In the three synoptic gospels (Matthew, Mark, and Luke) which come before John, Jesus falls to his knees and cries a prayer of distress in the garden of Gethsemane anticipating his betrayal and death. He says there, “Father, my soul is troubled, please save me from this hour and let this cup pass before me. Even still, not my will be done, but yours.”

But here in John, Jesus says, “But what should I say, ‘Save me from this hour?’ No! It is for this reason and according to my own will that I have come to this hour!” …Hear the difference? It’s as if Jesus is openly questioning if not critiquing his previous/yet present Jesus-self. Or at least, so seems John in his handling of the synoptic material which came before him.

And so here, in John, Jesus has been reinterpreted if not entirely transformed, moving from a cry of obedient anguish to a declaration of self-motivated assurance. It’s quirky then, I think, peculiar and somewhat unexpected, but it also gives us hope.

For if the gospels can be self-critiquing, if not changing time over time, writer to writer, audience to audience, perhaps then the good news can be evolving still. Such that the canon is never ever fully closed, but still open to addition, recombination, and reinterpretation, expanding like radiation from the moment of an incarnational singularity, such that even Jesus’ revelation to humanity can permeate throughout time and space, in all generations, and in all people, from the beginning all the way to the very end.

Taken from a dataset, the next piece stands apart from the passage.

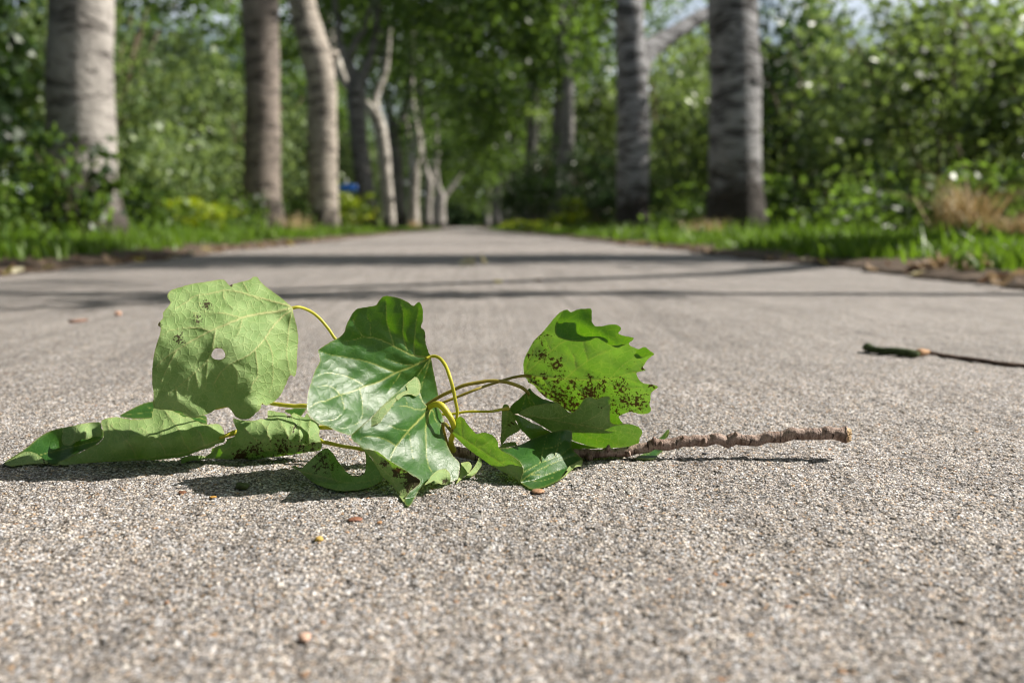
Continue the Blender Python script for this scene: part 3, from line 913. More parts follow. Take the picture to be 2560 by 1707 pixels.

Which leads us to our fourth and final point today:

“The Bestest”

  • That God is always there, for God is always here. In the extraordinary, yes, but also, in just the ordinary. In everyday human interactions or just a stroll through the woods. In Scripture, and yet also in science; in church hymns and yet also in interfaith work. For from the beginning of creation, all the way to its end, and in all the days, events, and places in between, God permeates all time and space, such that we are never alone.

I understand that Pat Jones, a member of our choir, offered a short devotion at this week’s rehearsal, which came from the famous third chapter of Ecclesiastes. The one that The Byrds made famous with their hit, “Turn, Turn, Turn.” Which says that in every season, in every time, in moments of peace, and even in moments of anxiety and war, God is there. For God is also here, with us abiding, and in us, expanding in meaning.  

Which means, open your eyes and open your ears today my friends, for in more ways than one, God is with us. In the rising of the sun to its final setting; in all things, small and large, in all directions, no matter where we look, God is there in the cosmic background, in places both light and dark, radiating still and moving through it all.

Isn’t that awesome? Thanks be to God. Amen.